La gran mentira de Colin Powell

OPINIÓN

Ray Stubblebine | Reuters

21 oct 2021 . Actualizado a las 10:10 h.

El 5 de febrero del 2003, el secretario de Estado de George W. Bush, considerado una paloma de paz entre el equipo de halcones que habían anidado en la Casa Blanca, compareció ante el Consejo de Seguridad de la ONU con el expreso encargo de mentir a rienda suelta y situar la invasión de Irak en el punto de no retorno. Y así lo hizo. Pertrechado con unos gráficos infantiles y chapuceros, explicó al consejo, y al mundo entero, que lo que parecían tres camiones perdidos en el desierto eran las factorías móviles que, alimentadas por pilas Duracell -que «duran y duran»-, fabricaban para Sadam Huseín las armas de destrucción masiva que se le resistían a los grandes complejos químicos de Occidente, alimentados con energía nuclear y asesorados por los sabios más excelsos.
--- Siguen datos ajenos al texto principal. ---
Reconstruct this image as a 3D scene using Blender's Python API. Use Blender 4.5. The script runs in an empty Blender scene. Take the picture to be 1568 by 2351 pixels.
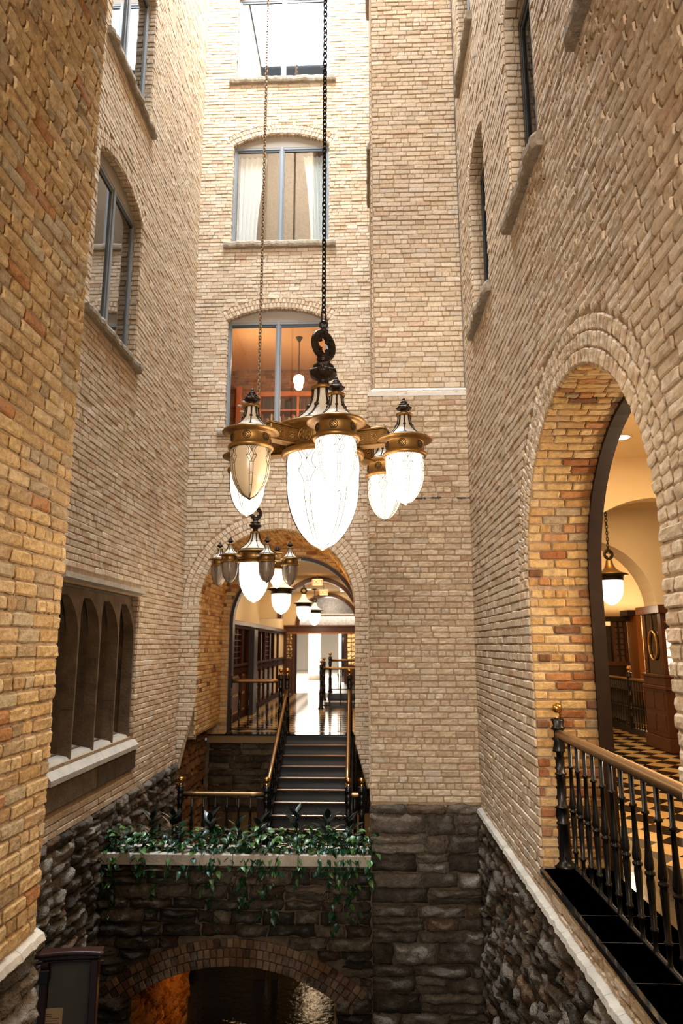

Y así se cerró el círculo de mentiras que convirtió a Irak en un Estado fallido y llevó a Sadam a una infamante horca que nos degradó a todos.

Al día siguiente (6 de febrero) comenté aquella bochornosa sesión, en La Voz de Galicia, con estas palabras: «La impresión que transmitía la sesión del Consejo de Seguridad (…) era de asco y desvergüenza, ya que solo así se puede calificar una política que, sin tener en cuenta la sangre, ni el inmenso castigo que venimos infligiendo al siempre tiranizado pueblo iraquí, nos lleva a (…) convencernos de que unos laboratorios ambulantes, montados en camiones como los que hacen de palco a la orquesta Los Satélites, amenazan a un mundo que hace sus guerras desde inmensos portaviones, desde bases militares más grandes que la provincia de Pontevedra, y con misiles intercontinentales que tienen el tamaño de la torre Berenguela».

Años después, el pobre Colin Powell empezó a sentir vergüenza de aquella fatídica intervención, y, hasta el mismo momento de su muerte (hace tres días), lamentó haber agraviado a toda la humanidad. Porque, aunque la guerra de Irak fue obra de varios Estados y organizaciones internacionales, y de perversos halcones que asistieron a la cumbre de las Azores, solo Colin Powell tuvo que soportar personalmente, y en total soledad, un cargo de conciencia que nunca logró diluir en el follaje de las instituciones o de las decisiones colectivas. La mentira estaba tan clara que, poco antes del show de Colin Powell, mientras se figuraban las inspecciones destinadas a descubrir armas de destrucción masiva, ya había formulado yo mi infalible profecía: «Si encuentran una botella de lejía debajo de un fregadero, habrá guerra». Y se cumplió.

Nadie se acuerda ya de cómo empezó, y a qué desgracias nos condujo, la invasión de Irak. Pero, así como los grandes méritos nunca deben perderse en el olvido, tampoco nos conviene que la muerte se lleve consigo las lecciones morales que pueden deducirse de grandes astracanadas. Porque, aunque no descarto que Powell haya sido el hombre serio y leal que su patria está despidiendo con solemnes funerales, nos conviene recordar aquellas graves mentiras que el viejo general no quiso perdonarse jamás.